[Exercise instructions] Check each line below for the word "scene" and give the number of lines that have it, nothing more.

—————

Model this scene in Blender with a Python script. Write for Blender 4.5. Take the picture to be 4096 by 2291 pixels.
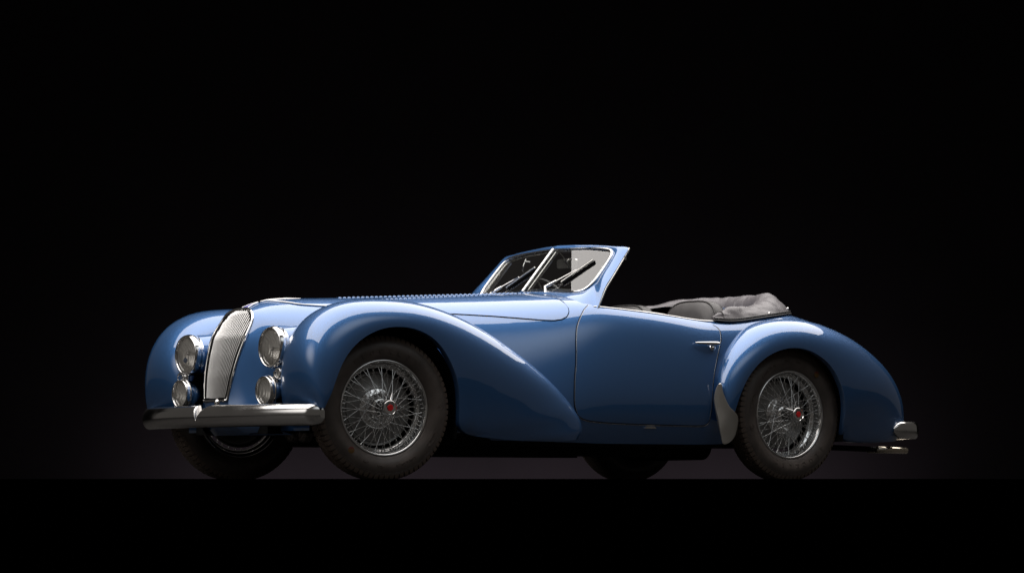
import bpy, bmesh, math, random
import numpy as np
from mathutils import Vector, Matrix, noise
random.seed(4)
for o in list(bpy.data.objects): bpy.data.objects.remove(o)
scene = bpy.context.scene
COL = scene.collection
R = math.radians

# ------------------------------------------------------------------ camera
cam_d = bpy.data.cameras.new("camera")
cam = bpy.data.objects.new("camera", cam_d); COL.objects.link(cam); scene.camera = cam
PSI = R(37.3)
cam.location = (10.487, 15.567, -0.03)
fw = Vector((-math.sin(PSI), -math.cos(PSI), 0))
cam.rotation_euler = fw.to_track_quat('-Z', 'Y').to_euler()
cam_d.sensor_width = 36.0
cam_d.lens = 14300 / 4096 * 36.0
cam_d.shift_y = (1946 - 1145.5) / 4096.0
cam_d.clip_end = 400

# ------------------------------------------------------------------ world, lamps, exposure
w = bpy.data.worlds.new("World"); scene.world = w; w.use_nodes = True
w.node_tree.nodes["Background"].inputs[0].default_value = (0.056, 0.052, 0.048, 1)
w.node_tree.nodes["Background"].inputs[1].default_value = 1.0
scene.view_settings.view_transform = 'Standard'
scene.view_settings.look = 'None'
scene.view_settings.exposure = 0.0
scene.view_settings.gamma = 1.0

def area(name, loc, target, sx, sy, power, col=(1, 1, 1), spread=180):
    d = bpy.data.lights.new(name, 'AREA'); d.shape = 'RECTANGLE'
    d.size = sx; d.size_y = sy; d.energy = power; d.color = col; d.spread = R(spread)
    o = bpy.data.objects.new(name, d); COL.objects.link(o); o.location = loc
    dv = Vector(target) - Vector(loc)
    if abs(dv.x) < 1e-6 and abs(dv.y) < 1e-6: o.rotation_euler = (0, 0, 0)
    else: o.rotation_euler = dv.to_track_quat('-Z', 'Y').to_euler()
    return o
# one long overhead softbox above the car, and a dim lamp low on the backdrop
area("overhead_softbox", (-1.6, -0.12, 3.7), (-1.6, -0.12, 0), 10.6, 4.05, 465, (1.0, 0.955, 0.92))
_F = Vector((-math.sin(PSI), -math.cos(PSI), 0)); _q = Vector((10.487, 15.567, 0)) + _F * 42.2
bl = area("backdrop_lamp", (_q.x, _q.y, -0.4), (_q.x + _F.x * 1.3, _q.y + _F.y * 1.3, 0.2), 8.5, 0.2, 150, (1.0, 0.86, 0.94))
# large added fill lights, bright in the middle and fading to nothing at their edges
def soft_fill(name, loc, target, sx, sy, power, col):
    o = area(name, loc, target, sx, sy, power, col); o.data.use_nodes = True
    nt = o.data.node_tree; em = nt.nodes["Emission"]; ge = nt.nodes.new("ShaderNodeNewGeometry")
    sb = nt.nodes.new("ShaderNodeVectorMath"); sb.operation = 'SUBTRACT'; sb.inputs[1].default_value = (.5, .5, 0)
    ln = nt.nodes.new("ShaderNodeVectorMath"); ln.operation = 'LENGTH'
    mr = nt.nodes.new("ShaderNodeMapRange"); mr.interpolation_type = 'SMOOTHERSTEP'
    mr.inputs["From Min"].default_value = 0.0; mr.inputs["From Max"].default_value = 0.5; mr.inputs["To Min"].default_value = 1.0; mr.inputs["To Max"].default_value = 0.0
    nt.links.new(ge.outputs["Parametric"], sb.inputs[0]); nt.links.new(sb.outputs[0], ln.inputs[0]); nt.links.new(ln.outputs["Value"], mr.inputs["Value"]); nt.links.new(mr.outputs[0], em.inputs["Strength"])
    return o
soft_fill("side_fill", (-1.0, 6.2, 5.6), (-1.4, 0.7, 0.5), 13.0, 5.0, 195, (0.90, 0.96, 1.0))  # unseen fill, added to brighten the wheels and spokes
soft_fill("front_fill", (6.8, -0.3, 3.6), (0.0, 0.0, 0.6), 6.5, 5.5, 185, (1.0, 0.97, 0.94))  # unseen fill, added to brighten headlamps, grille and nose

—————

[Result below] 9